Saturday, May 2, 2009

Where'd HE go?

A friend of mine tells me he has a strong faith – something that he really relies on to get him through days good and bad and good again.
“It’s just Jesus that I have a problem with.”
“You’re in good company” I tell him.

I once wrote a poem about how talking about Jesus in a public place – like a subway car say – was socially akin to letting a loud fart go.

That name has become so sensationalized by TV preachers declaring all kinds of intolerant, incredible, institutionally self-interested claims, that I have a hard time praying to Jesus on a Sunday morning without those associations going through my head. I assume that the people in the pews also have such associations in their heads. If they’re not thinking about what’s for lunch that is.

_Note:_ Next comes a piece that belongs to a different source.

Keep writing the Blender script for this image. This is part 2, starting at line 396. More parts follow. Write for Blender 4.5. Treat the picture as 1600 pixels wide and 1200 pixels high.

Our Worship Team was talking this week about how easy we are with praying to Spirit now. One wise woman remembered how the old Holy Ghost used to be so problematic in her memory’s eye on the church of the seventies. Now it seems God’s Spirit drops into our holy conversations much more easily.

In this Easter season we hunt for Jesus. The man is lost to us – dead and gone. He shows up and eats and talks with them that recognize his voice behind a changed appearance. He comes close enough that they feel his breath bestowing unspoken commands. He cooks breakfast on the shore and gives his old pals better angling tips than Red Fisher.

Grieving people often experience the presence of lost loved ones. It is perfectly normal for conversations to continue and the relationship to go on even though it is often, but not always, one-sided.

“Absence makes the heart grow fonder.” So the saying goes. So I tell my wife as I take off for another Spring road trip, my heart drumming blood through my veins like the quick rhythm of white dashes on asphalt.
“Out of sight, out of mind.” she quips back.

My dead mentor Frederick Buechner writes that any preacher worth their salt must address the absence of GOD in the face of a suffering world. Jesus’ forsaken cry is his last word – suffering both the ultimate physical and psychic pain. Trying to fill that void with candy-apple formulas for answered prayers is obscene. We must acknowledge that GOD’s absence is as hard to reason with as the PRESENCE poet’s sing of, storyteller’s weave their tales about, and the lost find so sweet.

Mystics tell that the MAKER is so complete and full and pure that it is only by withdrawing that a void occurs where Creation can flourish; wildflowers springing up in the footsteps. Would fishermen take up the task of healing if the MASTER were still here to do it? Would I dare to break the bread, or speak in HIS name if JESUS were standing here beside me?

In fact, it is only because Jesus does stands beside me, behind me, beneath me, before me, that I dare to do what HE did.

This MASTER asks not “are you Worthy?”
Only “are you Willing?”

Willing to serve though you don’t see?
Willing to work without hope of success?
Willing to sit with those in fear’s shadow?
Willing to rudely demand a larger portion for the forgotten?
Willing to say white is black and find gold in the grey?
Willing to follow whispers, signs, and puzzles and never be sure?
Willing to suffer the stones of those who are sure?

I am unwilling to take such risks. I only go because Jesus has stolen my heart away and I can do nothing but search for it. And when I take unwilling steps in the direction of hope, I find HIS heart beating in my chest, HIS blood in my veins, HIS body there beside me.

Anyone also serving in this mission of hope becomes brother and sister; whether slave or free, circumcised or not, theologically correct or confused, it doesn’t matter – Jesus is the Judge and he’s so far ahead – let’s just keep walking – eh?

Workers of the World Unite! (I had to get that in somehow)

1 comment:

corrie said...

Hi Allan, This morning when hanging the laundry out, there were a whole bunch of birds making a racket, I looked and saw them flying on and off feeding their young there in one of the trees. They each took turns feeding and then flew off for more food and it was quiet again. There must have been at least 4 nests in that tree and the cooperation and patience I saw in those birds, it was as if I saw Jesus right there, and the joy within me was undescribable. Jesus is in the simple things, he is not on that pedestal some of us put him, he has his own quiet and loving way to make himself known to us. In the quiet of the morning dew, there he is, and talks with us, as he is with everyone else, because of his gentle love and guidance, we can hear and see him, Jesus is the personafication of love, through him we go to the Father and be able to give and be a blessing. Simple as that.